(Entries with scene source code)
____

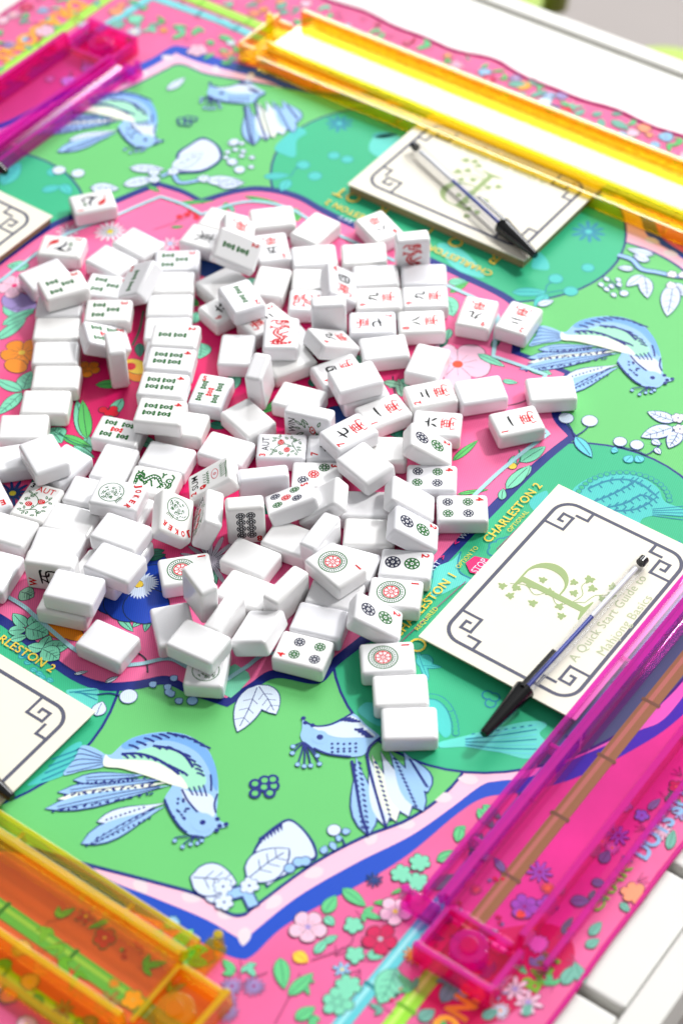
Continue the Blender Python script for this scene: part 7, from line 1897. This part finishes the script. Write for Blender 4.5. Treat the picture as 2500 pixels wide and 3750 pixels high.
def tile_mesh(kind):
    mb = MB(); tile_body(mb)
    p = Print(mb, lambda k: TI[k], TT_/2+.012, .02)
    if kind:
        k, d = kind.rstrip('0123456789'), ''.join(c for c in kind if c.isdigit())
        if k == 'bam':
            pos = {'2': [(0, 3.2, 'g'), (0, -6.4, 'g')], '3': [(-.5, 3.2, 'g'), (-4.8, -6, 'g'), (4.6, -6, 'g')], '4': [(-3.6, 3, 'g'), (-3.6, -6.4, 'g'), (2.6, 3, 'g'), (2.6, -6.4, 'g')], '5': [(-5.2, 4, 'g'), (4.8, 4, 'g'), (0, -1.4, 'r'), (-5.2, -6.8, 'g'), (4.8, -6.8, 'g')]}[d]
            for x, y, c in pos: T_bone(p, x, y, c, 8.0 if d != '5' else 7.4)
            T_digit(p, d)
        elif k == 'dot':
            if d == '1':
                p.disc('g', 1, (0, -2.4), 8.3, n=44); p.disc('w', 2, (0, -2.4), 7.6, n=44)
                for i in range(32):
                    t = 2*math.pi*i/32; c_, s_ = math.cos(t), math.sin(t); p.stroke('g', 3, .75, [(7.3*c_, -2.4+7*s_), (5.9*c_, -2.4+5.9*s_)], False, True)
                p.ring('g', 3, (0, -2.4), 5.2, .75, 40); p.ring('r', 3.5, (0, -2.4), 4.2, .7, 36)
                for i in range(8):
                    t = 2*math.pi*i/8; c_, s_ = math.cos(t), math.sin(t); p.stroke('r', 4, .6, [(1.4*c_, -2.4+1.4*s_), (4.1*c_, -2.4+4.1*s_)]); p.disc('r', 4, (3.6*c_, -2.4+3.6*s_), .45, n=8)
                    t += .39; c_, s_ = math.cos(t), math.sin(t); p.stroke('r', 4, .2, [(1.7*c_, -2.4+1.7*s_), (2.9*c_, -2.4+2.9*s_)])
                p.ring('r', 4.5, (0, -2.4), 1.3, .45, 18); p.disc('r', 4.5, (0, -2.4), .4)
            else:
                pos = {'2': [(0, -7.6, 4.5, 'n'), (0, 3.4, 4.5, 'g')], '3': [(-5.6, 4.2, 3.3, 'g'), (0, -2, 3.3, 'r'), (5, -8, 3.3, 'n')], '4': [(-4.6, -8.4, 3.1, 'n'), (-4.6, 3.4, 3.1, 'g'), (4.6, -8.4, 3.1, 'g'), (4.6, 3.4, 3.1, 'n')],
                       '5': [(-5.2, 4, 3, 'g'), (-5.2, -8, 3, 'n'), (0, -2, 3, 'r'), (4.6, 4, 3, 'n'), (4.6, -8, 3, 'g')], '8': [(x, y, 2.75, 'k') for x in (-2.9, 2.9) for y in (-9.2, -3.9, 1.4, 6.7)]}[d]
                for x, y, r, c in pos: T_wheel(p, x, y, r, c, d == '2')
            T_digit(p, d, -8.4 if d != '8' else -8.8, 8.3)
        elif k == 'crak': T_digit(p, d, -7.8, 8.1); T_char(p, d, .3, 3.4, 1.0); T_wan(p, 0, -6.6, 1.16)
        elif kind == 'windE': T_digit(p, 'E', -7.6, 8.4); T_char(p, '6', 0, -1, 1.5)
        elif kind == 'windW': T_digit(p, 'W', -8, 8.6); T_char(p, '4', 0, -1, .1); [p.stroke('k', 2, 1.5, catmull(st, False, 5), False, True) for st in ([(-5, 5), (5, 5.4), (6, 4)], [(-1, 5), (-4, 0), (-6, -1)], [(1.5, 5), (2, 1), (5, 0)], [(-5.5, 1), (-4.8, -7), (4.6, -7), (5.4, 1.6), (-5.5, 1)])]
        elif kind == 'windX':
            for st in [[(-4.5, 4), (4.5, 4.4)], [(0, 7), (0, -7)], [(-3, 2), (3, 2), (3, -1.6), (-3, -1.6), (-3, 2)], [(-2.6, .2), (2.6, .2)], [(-.5, -2), (-5.5, -5.5)], [(.5, -2), (6, -5.5)]]: p.stroke('k', 2, 1, st)
        elif k == 'rdragon': T_dragon(p, 'r')
        elif k == 'gdragon': T_dragon(p, 'g')
        elif kind == 'bird': T_pic(p, 'bird'); T_digit(p, '1')
        elif kind == 'joker': T_pic(p, 'joker')
        else:
            T_pic(p, kind); w = {'aut': 'AUT', 'autr': 'AUT', 'sum': 'SUM', 'win': 'WIN', 'flower': 'SPR'}[kind]; d_ = {'aut': '3', 'autr': '3', 'sum': '2', 'win': '4', 'flower': '1'}[kind]
            a, b = ('r', 'k') if kind != 'autr' else ('k', 'r'); T_digit(p, d_, -9, 9.4, a, 3.6); p.text(b, 2, w, (-4.4, 7.6), 4.4, 0, 11.5, 1)
    o = mb.build('mahjong_tile'); me = o.data; bpy.data.objects.remove(o); return me
CACHE = {}
for i, t in enumerate(TILES):
    kind, x, y, z, qw, qx, qy, qz, label = t
    if kind not in CACHE: CACHE[kind] = tile_mesh(kind)
    o = bpy.data.objects.new('mahjong_tile', CACHE[kind]); COL.objects.link(o)
    o.location = (x*MM, y*MM, z*MM+.00075-y*2.6e-7); o.rotation_mode = 'QUATERNION'; o.rotation_quaternion = (qw, qx, qy, qz)
    tag(o, label, 'tile', 'mahjong tiles in the pile' )
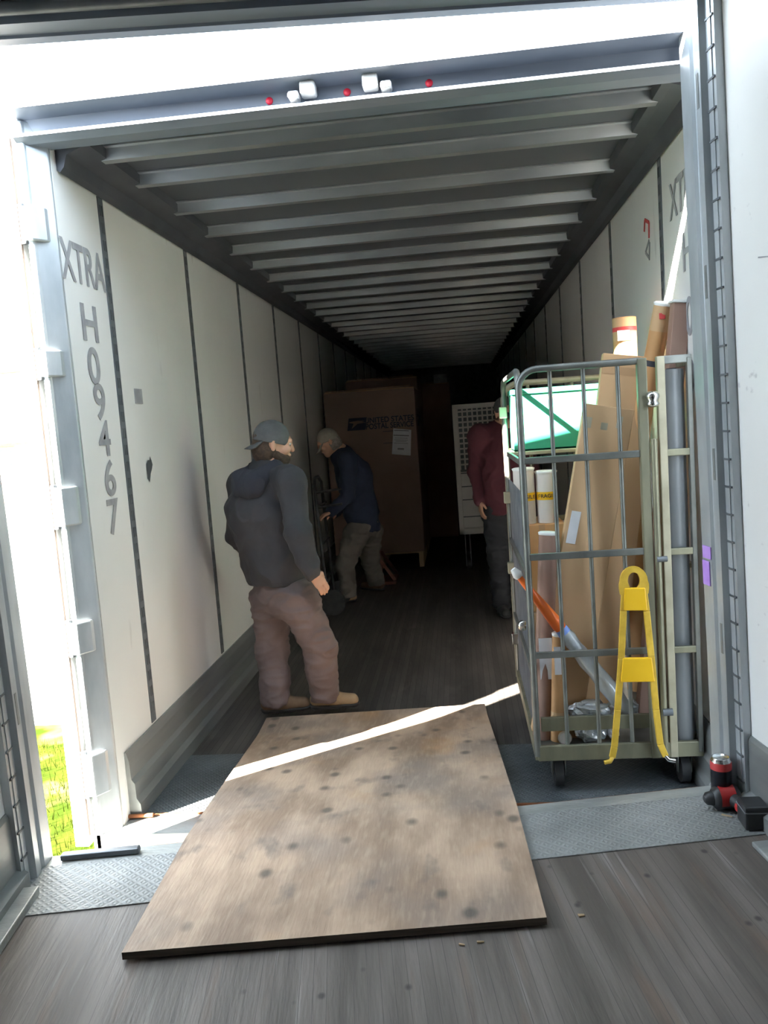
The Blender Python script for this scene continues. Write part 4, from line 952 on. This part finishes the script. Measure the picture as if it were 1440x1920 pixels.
        O = Field(base-.3, base+.32, .0045); O.cap(base-d*.045+np.array((0, 0, .03)), base+d*.05+np.array((0, 0, .03)), .044, .040, .02); O.cap(base+d*.05+np.array((0, 0, .03)), base+d*.158+np.array((0, 0, .03)), .046, .042, .02)
        O.plane(base+np.array((0, 0, .022)), (0, 0, 1)); O.plane(base+np.array((0, 0, .001)), (0, 0, -1)); O.object('sole', 'sole', so_)
    return root
def pj(px, py, Y): return aty(px, py, Y)
def gz(x, y):       # ramp top under a point
    q = AM.inverted() @ Vector((x, y, 0)); t_ = min(1, max(0, (q.y+.02)/1.3))**1.02; return (hA(x, y)+.007)*(1-t_)+(ZF+.012)*t_+T+.001
# --- 1: man in the charcoal hoodie
aL = pj(517, 1318, 4.40); aR = pj(608, 1302, 4.44)
aL.z = gz(aL.x, aL.y)+.088; aR.z = gz(aR.x, aR.y)+.088
fc = unit((.62, .78, 0)); rtv = unit(np.cross(fc, (0, 0, 1)))
nk = pj(503, 880, 4.42)
J1 = dict(head=pj(512, 834, 4.40), neck=nk, chest=pj(484, 962, 4.42), pelvis=pj(532, 1105, 4.44),
          shL=Vector(V3(pj(498, 908, 4.42))-rtv*.20), shR=Vector(V3(pj(503, 905, 4.42))+rtv*.19),
          elL=pj(449, 1002, 4.58), wrL=pj(492, 1066, 4.78), haL=pj(520, 1085, 4.84), elR=pj(560, 1000, 4.22), wrR=pj(583, 1072, 4.22), haR=pj(600, 1092, 4.24),
          hipL=pj(508, 1125, 4.50), hipR=pj(556, 1122, 4.38), knL=pj(512, 1222, 4.50), knR=pj(600, 1212, 4.42), anL=aL, anR=aR, toeL=aL+Vector((.2, .03, 0)), toeR=aR+Vector((.2, .01, 0)), hem=Vector((0, 0, pj(530, 1098, 4.3).z)))
person('person in charcoal hoodie and backward grey cap standing on the ramp', J1, dict(cap='capgrey', top='hoodie', topname='hoodie', hood='hooddark', trousers='trouser', shoeL='shoe_shade', shoeR='shoe'), fc, (.93, .35, -.25), (.15, .05, 1), hood=True, leg=.088, sleeve=.068)
# --- 2: stooping man in navy
aL = pj(652, 1120, 7.36); aR = pj(706, 1090, 7.85); aL.z = aR.z = ZF+.087
fc = unit((-1, -.12, 0)); rtv = unit(np.cross(fc, (0, 0, 1)))
sh = V3(pj(652, 862, 7.55))
J2 = dict(head=pj(616, 830, 7.50), neck=pj(640, 850, 7.55), chest=pj(664, 895, 7.58), pelvis=pj(682, 985, 7.62), shL=Vector(sh-rtv*.17), shR=Vector(sh+rtv*.17),
          elL=pj(652, 930, 7.36), wrL=pj(622, 958, 7.22), haL=pj(608, 966, 7.18), elR=pj(655, 935, 7.8), wrR=pj(628, 962, 7.7), haR=pj(612, 968, 7.6),
          hipL=pj(668, 1000, 7.52), hipR=pj(694, 998, 7.72), knL=pj(648, 1058, 7.36), knR=pj(694, 1050, 7.72), anL=aL, anR=aR, toeL=aL+Vector((-.2, -.05, 0)), toeR=aR+Vector((-.17, .1, 0)))
person('person in navy top and tan cap stooping before the bulk box', J2, dict(cap='captan', top='navy', topname='sweatshirt', trousers='trouserdark', shoeL='shoe', shoeR='shoe_shade'), fc, (-.86, -.25, -.45), (-.45, 0, .9), h=.0065, cap_back=False, leg=.085, hair='hairgrey', beard=False)
# --- 3: person in maroon behind the cart
aL = pj(940, 1125, 6.62); aR = pj(958, 1125, 6.60); aL.z = aR.z = ZF+.087; aR.x = aL.x+.22
fc = unit((.25, -1, 0)); rtv = unit(np.cross(fc, (0, 0, 1)))
sh = V3(pj(938, 812, 6.6))
J3 = dict(head=pj(948, 775, 6.55), neck=pj(942, 805, 6.6), chest=pj(940, 850, 6.6), pelvis=pj(944, 948, 6.6), shR=Vector(sh+rtv*.18), shL=Vector(sh-rtv*.18),
          elR=pj(893, 885, 6.66), wrR=pj(900, 938, 6.55), haR=pj(902, 958, 6.52), elL=pj(995, 885, 6.6), wrL=pj(990, 935, 6.5), haL=pj(990, 955, 6.47),
          hipR=pj(930, 962, 6.6), hipL=pj(960, 960, 6.6), knR=pj(934, 1040, 6.55), knL=pj(972, 1040, 6.55), anR=aL, anL=aR, toeR=aL+Vector((.03, -.2, 0)), toeL=aR+Vector((.06, -.2, 0)))
person('person in maroon long sleeved top half hidden behind the cart', J3, dict(cap='capgrey', top='maroon', topname='long_sleeved_top', trousers='blacktrouser', shoeL='sole', shoeR='sole'), fc, (.3, -.9, -.2), (0, 0, 1), h=.0065, cap_back=False, leg=.08, beard=False)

____

### WRITTEN INSTRUCTION
From the listing, copy every line where the string "finishes" appears.

### TASK RESPONSE
Continue the Blender Python script for this scene: part 7, from line 1897. This part finishes the script. Write for Blender 4.5. Treat the picture as 2500 pixels wide and 3750 pixels high.
The Blender Python script for this scene continues. Write part 4, from line 952 on. This part finishes the script. Measure the picture as if it were 1440x1920 pixels.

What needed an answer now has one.